Go through the listing and copy every line word for word.

#### SOURCE DATA
□ □ □

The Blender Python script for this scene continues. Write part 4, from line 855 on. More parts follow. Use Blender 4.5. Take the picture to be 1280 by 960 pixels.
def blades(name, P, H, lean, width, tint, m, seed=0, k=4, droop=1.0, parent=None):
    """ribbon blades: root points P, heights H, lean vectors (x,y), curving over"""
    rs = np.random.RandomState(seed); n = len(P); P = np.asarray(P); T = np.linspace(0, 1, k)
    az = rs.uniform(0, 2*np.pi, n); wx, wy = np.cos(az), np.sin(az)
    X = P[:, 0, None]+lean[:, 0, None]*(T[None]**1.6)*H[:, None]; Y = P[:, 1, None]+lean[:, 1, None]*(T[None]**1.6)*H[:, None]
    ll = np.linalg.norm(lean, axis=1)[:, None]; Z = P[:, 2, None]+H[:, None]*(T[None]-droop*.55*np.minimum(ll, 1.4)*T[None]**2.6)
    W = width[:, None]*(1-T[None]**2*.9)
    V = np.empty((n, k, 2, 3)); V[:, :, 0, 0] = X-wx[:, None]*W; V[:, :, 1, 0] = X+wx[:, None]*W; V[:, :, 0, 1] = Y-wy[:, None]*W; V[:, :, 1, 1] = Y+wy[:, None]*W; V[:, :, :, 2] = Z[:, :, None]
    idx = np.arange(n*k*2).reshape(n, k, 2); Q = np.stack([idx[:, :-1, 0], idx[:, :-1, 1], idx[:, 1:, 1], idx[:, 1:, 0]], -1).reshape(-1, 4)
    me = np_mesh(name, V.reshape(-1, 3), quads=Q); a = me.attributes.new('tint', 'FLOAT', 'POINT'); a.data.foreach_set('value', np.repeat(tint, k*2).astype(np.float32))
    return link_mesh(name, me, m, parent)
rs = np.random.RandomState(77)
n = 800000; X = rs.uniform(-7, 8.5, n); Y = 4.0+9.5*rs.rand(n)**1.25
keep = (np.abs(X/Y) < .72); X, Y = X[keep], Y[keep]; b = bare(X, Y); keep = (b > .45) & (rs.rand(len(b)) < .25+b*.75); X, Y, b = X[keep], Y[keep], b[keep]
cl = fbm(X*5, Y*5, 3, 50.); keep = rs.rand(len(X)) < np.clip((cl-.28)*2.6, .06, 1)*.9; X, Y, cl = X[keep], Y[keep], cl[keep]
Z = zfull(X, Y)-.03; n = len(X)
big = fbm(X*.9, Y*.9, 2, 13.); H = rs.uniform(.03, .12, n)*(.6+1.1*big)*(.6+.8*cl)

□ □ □

#### TASK ANSWER
The Blender Python script for this scene continues. Write part 4, from line 855 on. More parts follow. Use Blender 4.5. Take the picture to be 1280 by 960 pixels.
def blades(name, P, H, lean, width, tint, m, seed=0, k=4, droop=1.0, parent=None):
    """ribbon blades: root points P, heights H, lean vectors (x,y), curving over"""
    rs = np.random.RandomState(seed); n = len(P); P = np.asarray(P); T = np.linspace(0, 1, k)
    az = rs.uniform(0, 2*np.pi, n); wx, wy = np.cos(az), np.sin(az)
    X = P[:, 0, None]+lean[:, 0, None]*(T[None]**1.6)*H[:, None]; Y = P[:, 1, None]+lean[:, 1, None]*(T[None]**1.6)*H[:, None]
    ll = np.linalg.norm(lean, axis=1)[:, None]; Z = P[:, 2, None]+H[:, None]*(T[None]-droop*.55*np.minimum(ll, 1.4)*T[None]**2.6)
    W = width[:, None]*(1-T[None]**2*.9)
    V = np.empty((n, k, 2, 3)); V[:, :, 0, 0] = X-wx[:, None]*W; V[:, :, 1, 0] = X+wx[:, None]*W; V[:, :, 0, 1] = Y-wy[:, None]*W; V[:, :, 1, 1] = Y+wy[:, None]*W; V[:, :, :, 2] = Z[:, :, None]
    idx = np.arange(n*k*2).reshape(n, k, 2); Q = np.stack([idx[:, :-1, 0], idx[:, :-1, 1], idx[:, 1:, 1], idx[:, 1:, 0]], -1).reshape(-1, 4)
    me = np_mesh(name, V.reshape(-1, 3), quads=Q); a = me.attributes.new('tint', 'FLOAT', 'POINT'); a.data.foreach_set('value', np.repeat(tint, k*2).astype(np.float32))
    return link_mesh(name, me, m, parent)
rs = np.random.RandomState(77)
n = 800000; X = rs.uniform(-7, 8.5, n); Y = 4.0+9.5*rs.rand(n)**1.25
keep = (np.abs(X/Y) < .72); X, Y = X[keep], Y[keep]; b = bare(X, Y); keep = (b > .45) & (rs.rand(len(b)) < .25+b*.75); X, Y, b = X[keep], Y[keep], b[keep]
cl = fbm(X*5, Y*5, 3, 50.); keep = rs.rand(len(X)) < np.clip((cl-.28)*2.6, .06, 1)*.9; X, Y, cl = X[keep], Y[keep], cl[keep]
Z = zfull(X, Y)-.03; n = len(X)
big = fbm(X*.9, Y*.9, 2, 13.); H = rs.uniform(.03, .12, n)*(.6+1.1*big)*(.6+.8*cl)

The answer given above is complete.